Question

The solution of differential equation $(x^2+y^2)dx-2xydy=0$ is

• A. $|x^2-y^2|=|x|$
• B. $|x^2-y^2|=k|x|$, where k is a positive constant.
• C. $|x^2-y^2|=k$, where k is a positive constant.
• D. $|x^2-y^2|=k|x-y|$, k is a positive constant.

Answer 1

The correct option is B $|x^2-y^2|=k|x|$, where k is a positive constant.

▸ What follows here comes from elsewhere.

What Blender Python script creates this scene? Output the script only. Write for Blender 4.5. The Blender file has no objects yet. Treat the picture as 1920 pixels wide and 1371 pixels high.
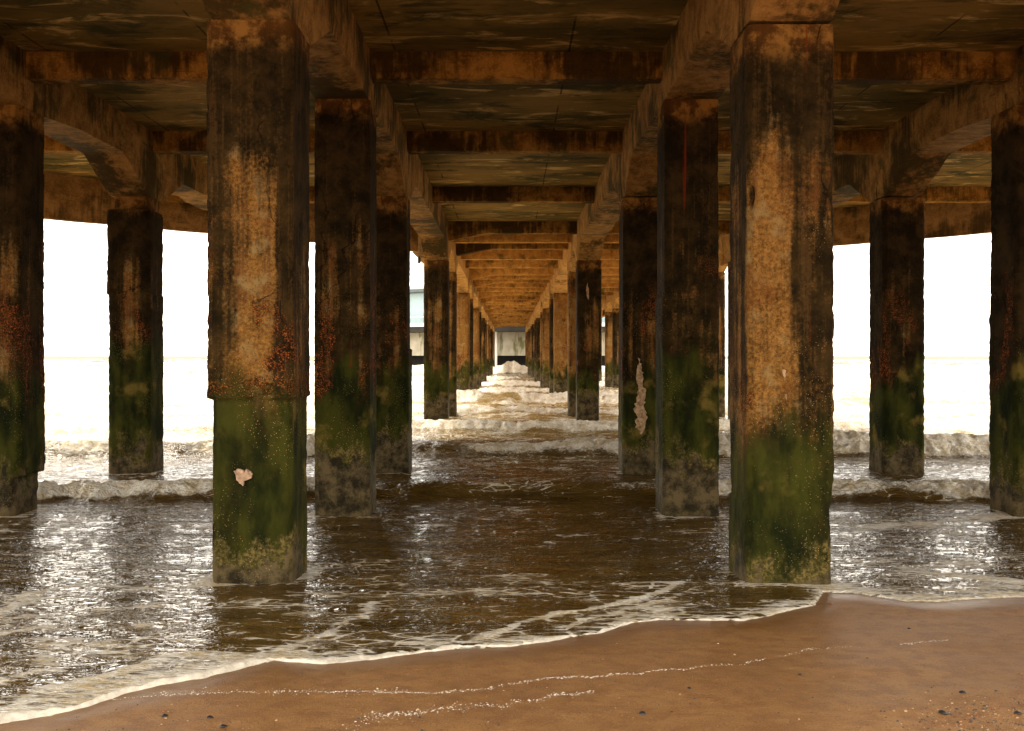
import bpy, bmesh, math, random
import numpy as np
from mathutils import Vector
C = bpy.context.scene
R = math.radians
random.seed(4)

# ------------------------------------------------------------------ camera, sky, sun, exposure
F_PX = 1850.0; CX = 955.0; HY = 667.0; CAMZ = 1.75
cam_d = bpy.data.cameras.new('camera'); cam = bpy.data.objects.new('camera', cam_d)
C.collection.objects.link(cam); C.camera = cam
cam.location = (0, 0, CAMZ); cam.rotation_euler = (R(90), 0, 0)
cam_d.sensor_width = 36; cam_d.lens = 36 * F_PX / 1920
cam_d.shift_x = (960 - CX) / 1920; cam_d.shift_y = -(685.5 - HY) / 1920
cam_d.clip_start = 0.05; cam_d.clip_end = 9000

SUN_EL, SUN_AZ = R(48), R(-28)      # azimuth from +Y towards +X
w = bpy.data.worlds.new('World'); C.world = w; w.use_nodes = True
nt = w.node_tree; nt.nodes.clear()
wo = nt.nodes.new('ShaderNodeOutputWorld'); bg = nt.nodes.new('ShaderNodeBackground')
sky = nt.nodes.new('ShaderNodeTexSky'); sky.sky_type = 'NISHITA'; sky.sun_disc = False
sky.sun_elevation = SUN_EL; sky.sun_rotation = SUN_AZ
tc = nt.nodes.new('ShaderNodeTexCoord'); nz = nt.nodes.new('ShaderNodeTexNoise')
nz.inputs['Scale'].default_value = 2.2; nz.inputs['Detail'].default_value = 5
mp = nt.nodes.new('ShaderNodeMapping'); mp.inputs['Scale'].default_value = (1, 1, 4)
rp = nt.nodes.new('ShaderNodeValToRGB')
rp.color_ramp.elements[0].color = (13.3, 12.0, 10.2, 1); rp.color_ramp.elements[1].color = (16.6, 15.2, 13.2, 1)
rp.color_ramp.elements[0].position = .3; rp.color_ramp.elements[1].position = .7
mx = nt.nodes.new('ShaderNodeMix'); mx.data_type = 'RGBA'; mx.inputs['Factor'].default_value = .88
L = nt.links.new
L(tc.outputs['Generated'], mp.inputs['Vector']); L(mp.outputs['Vector'], nz.inputs['Vector'])
L(nz.outputs['Fac'], rp.inputs['Fac']); L(sky.outputs['Color'], mx.inputs['A']); L(rp.outputs['Color'], mx.inputs['B'])
L(mx.outputs['Result'], bg.inputs['Color']); bg.inputs['Strength'].default_value = .1
L(bg.outputs['Background'], wo.inputs['Surface'])

sd = bpy.data.lights.new('sun', 'SUN'); sd.energy = 1.5; sd.angle = R(14); sd.color = (1, .90, .74)
so = bpy.data.objects.new('sun', sd); C.collection.objects.link(so)
dirv = Vector((math.sin(SUN_AZ) * math.cos(SUN_EL), math.cos(SUN_AZ) * math.cos(SUN_EL), math.sin(SUN_EL)))
so.rotation_euler = dirv.to_track_quat('Z', 'Y').to_euler()
C.view_settings.view_transform = 'Standard'; C.view_settings.look = 'None'
C.view_settings.gamma = 1; C.view_settings.exposure = 1.65
try:
    C.cycles.max_bounces = 10; C.cycles.diffuse_bounces = 5; C.cycles.sample_clamp_indirect = 8
except Exception: pass

# ------------------------------------------------------------------ noise helpers (numpy)
def _hash(i, j, k, s):
    n = (i * 374761393 + j * 668265263 + k * 2147483647 + s * 1274126177) & 0xFFFFFFFF
    n = ((n ^ (n >> 13)) * 1274126177) & 0xFFFFFFFF
    n = ((n ^ (n >> 16)) * 2246822519) & 0xFFFFFFFF
    return ((n ^ (n >> 15)) & 0xFFFF) / 65535.0
def vnoise(x, y, z=0.0, s=0):
    x, y, z = np.broadcast_arrays(np.asarray(x, float), np.asarray(y, float), np.asarray(z, float))
    xi = np.floor(x); yi = np.floor(y); zi = np.floor(z)
    fx = x - xi; fy = y - yi; fz = z - zi
    fx = fx * fx * (3 - 2 * fx); fy = fy * fy * (3 - 2 * fy); fz = fz * fz * (3 - 2 * fz)
    xi = xi.astype(np.int64); yi = yi.astype(np.int64); zi = zi.astype(np.int64)
    flat = not np.any(z)
    def lay(dz):
        a = _hash(xi, yi, zi + dz, s); b = _hash(xi + 1, yi, zi + dz, s)
        c = _hash(xi, yi + 1, zi + dz, s); d = _hash(xi + 1, yi + 1, zi + dz, s)
        return (a * (1 - fx) + b * fx) * (1 - fy) + (c * (1 - fx) + d * fx) * fy
    l0 = lay(0)
    if flat: return l0 * 2 - 1
    return (l0 * (1 - fz) + lay(1) * fz) * 2 - 1
def fbm(x, y, z=0.0, o=4, s=0, g=.5):
    t = 0; a = 1; f = 1; n = 0
    for q in range(o):
        t = t + a * vnoise(np.asarray(x) * f + q * 7.3, np.asarray(y) * f + q * 3.1, np.asarray(z) * f, s + q * 13)
        n += a; a *= g; f *= 2.03
    return t / n
def sstep(a, b, x):
    t = np.clip((x - a) / (b - a), 0, 1); return t * t * (3 - 2 * t)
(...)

$(x^2+y^2)dx-2xydy=0$ is the given equation. Before we start solving it, we must know what type of differential equation it is. The given equation can be re-written as $\frac{dy}{dx}=\frac{x^2+y^2}{2xy}$.
Now $\frac{x^2+y^2}{2xy}$ is a homogeneous function of degree zero. So it is a homogeneous differential equation and hence we will use the method used for homogeneous differential equations.
So put $y=vx$.
So $\frac{dy}{dx}=v+x\frac{dv}{dx}$(Chain rule of differentiation)
$v+x\frac{dv}{dx}=\frac{x^2(1+v^2)}{2x^{2}v}=\frac{1+v^2}{2v}\Rightarrow \frac{xdv}{dx}=\frac{1+v^2}{2v}-v=\frac{1-v^2}{2v}\Rightarrow \frac{2v}{1-v^2}dv=\frac{dx}{x}\cdots \left(1\right)$
Now we have two variables $v$ and $x$. All the terms including $v$ and $x$ can be written separately. So we can use variable separable here onwards.
Integrating (1) we get
$-\log |(1-v^2)|-\log |x|=-\log |c||x(1-v^2)|=|c|=k$ (k > 0)
$\Rightarrow \left|\frac{x(x^2-y^2)}{x^2}\right|=k.\Rightarrow |x^2-y^2|=k|x|$. which is the required solution.